Former gristmill site now welcomes thousand of visitors for camping, swimming and other programs

Arkansas has 52 state parks supported by a one-eighth cent sales tax, with funds generated being used for park restoration and refinement, and to provide free access. One of the smaller and more intimate parks is the 785-acre Withrow Springs State Park near Huntsville, Ark.

The name of the park comes from Richard Withrow, who homesteaded the site in 1832 in order to build the first gristmill in the area. The mill provided an outlet for farmers in the Huntsville, Forum and Alabam areas. The site, selected because of a spring originating in a substantial cave system, produces 54-degree water with a volume that varies greatly according to the time of the year and precipitation levels. The Withrow family maintains ties with the park and routinely publishes a newsletter.

In 1960, Roscoe Hobbs, a businessman and land owner in Arkansas and Missouri, donated the land to Arkansas. The state promptly passed a 1961 act that established the park with the opening in 1965. Part of the park’s attraction is being bordered by War Eagle Creek, as well as serving as a jumping off point to other attractions. Within a 30-minute drive are Eureka Springs, Fayetteville and the Buffalo River.

The first trail is named Forest Trail, a 2 1/2-mile out and back relatively easy hike developed from an old logging road. Dogwood Trail is a three-quarter-mile loop especially known for wildflowers, including the Ozark white trillium, trout lilies and toothworts. Some years in the spring the dogwoods and red buds bloom at the same time, providing visitors with a shock of beautiful foliage in striking contrast to the then predominantly barren oak and hickory forest. The War Eagle Trail was recently closed for substantial repair and renovation caused by flood damage over the years and will likely remain so throughout the summer.

“In spite of the closure, our overlook provides a beautiful view of War Eagle Creek. However, it is still accessible by parking at the upper trailhead and walking an easy one-quarter mile to the viewing area,” assistant superintendent Adam Leslie explained.

Other attractions include both RV hookups and primitive campsites, a swimming pool and an enclosed pavilion, as well as a seasonal interpreter from Memorial Day to Labor Day.

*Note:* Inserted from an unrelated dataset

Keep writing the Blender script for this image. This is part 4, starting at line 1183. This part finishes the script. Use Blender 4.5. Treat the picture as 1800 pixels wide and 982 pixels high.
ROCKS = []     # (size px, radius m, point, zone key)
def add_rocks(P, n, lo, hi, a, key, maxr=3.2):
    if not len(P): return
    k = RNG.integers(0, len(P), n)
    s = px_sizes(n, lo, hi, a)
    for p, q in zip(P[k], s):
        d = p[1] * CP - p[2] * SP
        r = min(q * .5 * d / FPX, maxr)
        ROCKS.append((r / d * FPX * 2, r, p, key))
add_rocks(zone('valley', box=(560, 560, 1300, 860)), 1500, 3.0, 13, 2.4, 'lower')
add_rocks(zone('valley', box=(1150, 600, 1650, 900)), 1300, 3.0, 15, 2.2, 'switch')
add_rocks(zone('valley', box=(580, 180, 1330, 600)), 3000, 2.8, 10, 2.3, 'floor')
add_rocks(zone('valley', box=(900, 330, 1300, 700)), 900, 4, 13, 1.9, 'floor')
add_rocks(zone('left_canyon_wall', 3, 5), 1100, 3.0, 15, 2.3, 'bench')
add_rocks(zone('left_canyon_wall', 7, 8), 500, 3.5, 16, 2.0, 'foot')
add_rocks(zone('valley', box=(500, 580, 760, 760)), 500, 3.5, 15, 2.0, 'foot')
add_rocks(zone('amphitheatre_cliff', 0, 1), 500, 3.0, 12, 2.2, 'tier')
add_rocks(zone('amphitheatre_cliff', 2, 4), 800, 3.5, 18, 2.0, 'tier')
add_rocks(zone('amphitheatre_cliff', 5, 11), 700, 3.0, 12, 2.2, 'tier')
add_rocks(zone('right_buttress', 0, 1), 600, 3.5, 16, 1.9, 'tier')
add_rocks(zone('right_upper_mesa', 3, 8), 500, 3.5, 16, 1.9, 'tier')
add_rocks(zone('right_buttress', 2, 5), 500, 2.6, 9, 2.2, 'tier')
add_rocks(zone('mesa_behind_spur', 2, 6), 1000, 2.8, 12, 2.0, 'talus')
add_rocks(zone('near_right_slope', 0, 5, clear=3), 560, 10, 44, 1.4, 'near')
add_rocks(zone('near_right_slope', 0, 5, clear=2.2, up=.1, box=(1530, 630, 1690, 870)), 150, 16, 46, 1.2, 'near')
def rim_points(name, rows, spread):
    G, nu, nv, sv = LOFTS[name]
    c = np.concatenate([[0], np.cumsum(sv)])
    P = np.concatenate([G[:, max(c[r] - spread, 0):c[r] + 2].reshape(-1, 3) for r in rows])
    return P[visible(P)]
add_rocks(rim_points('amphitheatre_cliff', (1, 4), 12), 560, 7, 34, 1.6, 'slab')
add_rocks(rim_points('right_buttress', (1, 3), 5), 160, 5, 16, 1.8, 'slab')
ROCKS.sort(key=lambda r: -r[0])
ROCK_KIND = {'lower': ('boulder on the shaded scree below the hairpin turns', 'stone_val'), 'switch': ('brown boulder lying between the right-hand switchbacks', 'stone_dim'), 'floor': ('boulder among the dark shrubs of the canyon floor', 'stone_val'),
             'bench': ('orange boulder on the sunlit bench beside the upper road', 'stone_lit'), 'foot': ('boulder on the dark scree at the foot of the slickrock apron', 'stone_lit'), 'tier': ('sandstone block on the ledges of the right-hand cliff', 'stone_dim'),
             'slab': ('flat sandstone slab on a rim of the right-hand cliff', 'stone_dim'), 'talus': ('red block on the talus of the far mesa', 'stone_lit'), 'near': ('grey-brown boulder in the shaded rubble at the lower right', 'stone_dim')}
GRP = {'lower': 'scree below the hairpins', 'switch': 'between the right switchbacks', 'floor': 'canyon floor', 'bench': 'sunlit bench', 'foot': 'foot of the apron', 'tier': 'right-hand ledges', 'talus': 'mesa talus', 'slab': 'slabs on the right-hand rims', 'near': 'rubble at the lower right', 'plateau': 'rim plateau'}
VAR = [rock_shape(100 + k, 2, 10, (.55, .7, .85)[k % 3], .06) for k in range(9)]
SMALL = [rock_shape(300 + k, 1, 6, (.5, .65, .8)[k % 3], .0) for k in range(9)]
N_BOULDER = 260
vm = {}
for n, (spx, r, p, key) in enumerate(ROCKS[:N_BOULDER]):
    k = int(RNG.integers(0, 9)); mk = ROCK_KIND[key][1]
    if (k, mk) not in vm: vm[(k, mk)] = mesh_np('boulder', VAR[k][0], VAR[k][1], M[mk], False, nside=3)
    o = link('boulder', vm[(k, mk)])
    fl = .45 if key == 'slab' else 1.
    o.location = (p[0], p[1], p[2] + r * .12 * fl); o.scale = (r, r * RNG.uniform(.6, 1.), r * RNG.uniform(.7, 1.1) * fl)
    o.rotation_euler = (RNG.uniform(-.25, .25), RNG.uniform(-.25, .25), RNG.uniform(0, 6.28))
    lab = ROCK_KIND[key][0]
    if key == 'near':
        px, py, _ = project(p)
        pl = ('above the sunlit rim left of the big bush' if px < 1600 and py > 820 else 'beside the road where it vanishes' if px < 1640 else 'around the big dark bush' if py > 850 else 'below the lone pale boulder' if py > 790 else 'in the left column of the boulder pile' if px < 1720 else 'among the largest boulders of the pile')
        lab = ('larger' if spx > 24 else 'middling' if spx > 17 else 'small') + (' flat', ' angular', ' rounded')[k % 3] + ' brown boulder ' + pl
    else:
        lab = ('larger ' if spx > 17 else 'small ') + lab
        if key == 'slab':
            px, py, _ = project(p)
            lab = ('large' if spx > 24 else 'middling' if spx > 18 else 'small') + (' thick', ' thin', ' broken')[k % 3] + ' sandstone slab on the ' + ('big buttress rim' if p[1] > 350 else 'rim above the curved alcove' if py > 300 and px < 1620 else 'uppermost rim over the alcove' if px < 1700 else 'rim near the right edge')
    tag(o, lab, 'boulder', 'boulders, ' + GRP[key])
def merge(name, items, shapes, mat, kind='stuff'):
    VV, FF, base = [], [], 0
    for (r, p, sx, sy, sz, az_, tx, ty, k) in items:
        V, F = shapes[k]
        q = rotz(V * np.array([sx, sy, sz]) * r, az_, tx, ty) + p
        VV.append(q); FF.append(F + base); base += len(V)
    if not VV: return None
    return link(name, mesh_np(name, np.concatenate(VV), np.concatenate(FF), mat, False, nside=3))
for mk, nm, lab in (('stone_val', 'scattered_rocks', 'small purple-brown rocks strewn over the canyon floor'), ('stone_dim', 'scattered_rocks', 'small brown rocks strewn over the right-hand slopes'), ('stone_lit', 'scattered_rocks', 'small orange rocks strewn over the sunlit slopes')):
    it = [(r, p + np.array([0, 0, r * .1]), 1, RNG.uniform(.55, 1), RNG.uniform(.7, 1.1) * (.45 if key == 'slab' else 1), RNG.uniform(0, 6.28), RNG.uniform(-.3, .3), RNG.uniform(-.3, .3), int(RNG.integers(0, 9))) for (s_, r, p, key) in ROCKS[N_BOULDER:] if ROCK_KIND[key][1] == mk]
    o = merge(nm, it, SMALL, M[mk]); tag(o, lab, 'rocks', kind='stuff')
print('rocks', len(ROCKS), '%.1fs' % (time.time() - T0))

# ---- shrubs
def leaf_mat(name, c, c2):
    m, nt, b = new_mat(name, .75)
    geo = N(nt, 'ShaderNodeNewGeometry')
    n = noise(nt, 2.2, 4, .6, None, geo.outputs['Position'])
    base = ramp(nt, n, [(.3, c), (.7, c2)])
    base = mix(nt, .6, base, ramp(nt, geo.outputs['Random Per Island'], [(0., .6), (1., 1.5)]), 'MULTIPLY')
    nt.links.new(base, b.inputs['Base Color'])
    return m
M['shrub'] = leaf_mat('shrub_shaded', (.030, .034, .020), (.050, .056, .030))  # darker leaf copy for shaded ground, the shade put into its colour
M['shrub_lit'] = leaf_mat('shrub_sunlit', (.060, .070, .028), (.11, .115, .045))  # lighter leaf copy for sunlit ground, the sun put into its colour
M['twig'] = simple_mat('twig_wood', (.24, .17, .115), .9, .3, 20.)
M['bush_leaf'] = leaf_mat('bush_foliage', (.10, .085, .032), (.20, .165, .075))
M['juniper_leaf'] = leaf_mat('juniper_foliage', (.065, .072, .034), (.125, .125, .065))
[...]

Withrow Springs State Park has 29 full hookup sites that provide water, sewer and electricity. That area also contains restrooms and a bathhouse. Next to the RV area are 10 primitive walk-in sites with concrete walkways offering close and easy access. One is wheelchair accessible and has perimeter concrete paving. All sites are reservable up to a year in advance at the Visitor Center or online.

The park’s 90,000-gallon swimming pool is a favorite family activity with a special zero entry for young children and wheelchairs. The pool has a large area for young children before dropping to a level of 9 feet which features an enclosed twisting waterslide that delight older children. Other water features are a mushroom-shaped formation with water running down the edges, in addition to a group of raised buckets that fill up only to spill water over delighted youngsters. A 1-foot deep kiddie pool provides safety as does a team of six lifeguards. The pool can be reserved for private pool parties after public swimming hours and make an entertaining birthday party event.

During spring, typically from March to June when the water level is high enough, kayaks and canoes are available for rent. War Eagle Creek is a Beaver Lake tributary and flows to the north, unlike most rivers such as the Mississippi that flow south. The float area is 4 1/2 miles downstream.

The park offers an annual War Eagle Appreciation Day on the first Saturday in June, which involves floating on the creek and numerous educational exhibits at the pavilion, as well as a free lunch and a folk-music style band. The Fourth of July is celebrated by a bike parade. Throughout the season, the park interpreter provides hikes and educational programming with the one on park wildlife being especially popular. In addition, The Northwest Arkansas Astronomical Society offers a number of star parties throughout the year, another popular attraction.

“We attract 26,000 to 28,000 visitors per year, a number that has increased dramatically since I came here in 2015,” Adam said. “I get to be outside with every day offering something different. This is a family-friendly park with everyone on the staff cheerfully helping out where needed. I have my dream job.”